Final verdict is that GF100 is very strong performer. As far as we can say it will be much faster than 5870 and for sure much faster than 285. Unfortunately for NVIDIA, we are not talking September last year, we are probably talking March, some 6 months later. If they launched this card during last fall, this would probably be their biggest success, but now, future isn’t so bright. There are few things to consider, as this card is great performer but also very power hungry. All the cards used during this demo used at least 8+6 pin connectors, and although NVIDIA told us that these are not production sample, they also didn’t give us figures for power consumption.
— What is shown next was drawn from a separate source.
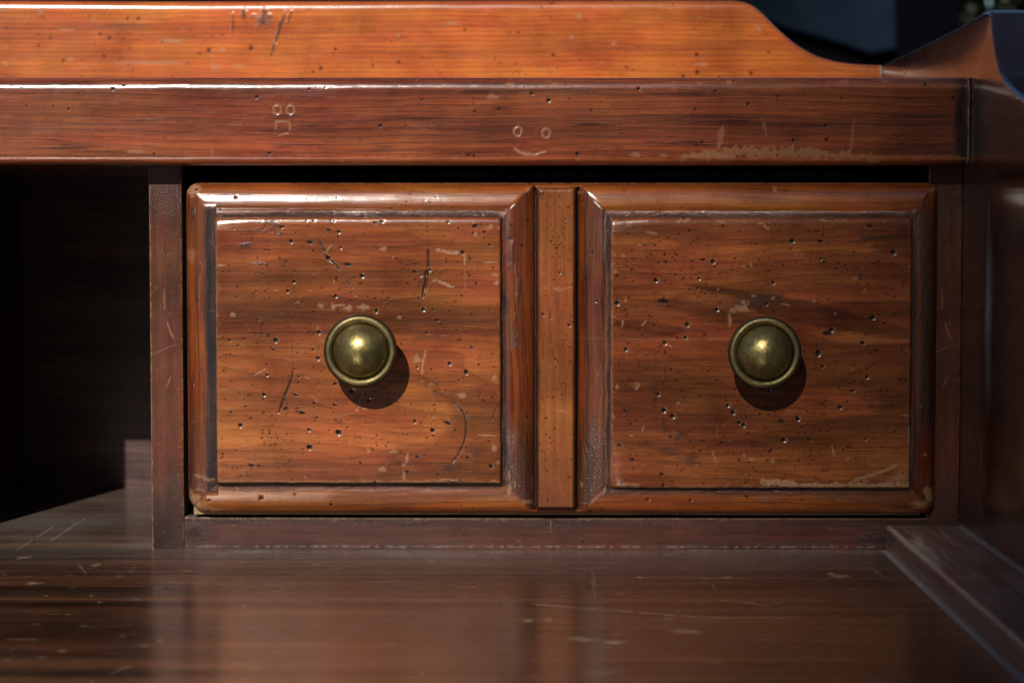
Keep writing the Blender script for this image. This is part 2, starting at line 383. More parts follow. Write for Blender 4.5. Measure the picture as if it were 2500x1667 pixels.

And, if GTX285 with 1.4 billion transistors in 55nm consumed more than 200W power, much bigger consumption about 3.6 billion transistors in 40nm shouldn’t surprise anybody. Another variable to add to equation is die size. With so many transistors (more than 150% comparing to 5870), die size will be significaly bigger than AMD’s, meaning fewer GPUs will be manufactured on the same waffle size. That will result with more expensive production per unit, and that there will be smaller yields in working GPUs. Maybe there is some truth to the rumors saying that yields are as low as 20%, but this we don’t know for sure. All we know is that we will have to wait for March to let NVIDIA give us this high performing product and to see how good pricing and availability will be. For the good of the market we believe that NVIDIA used those A0 and A1 silicon version to tweak things as good as they can be.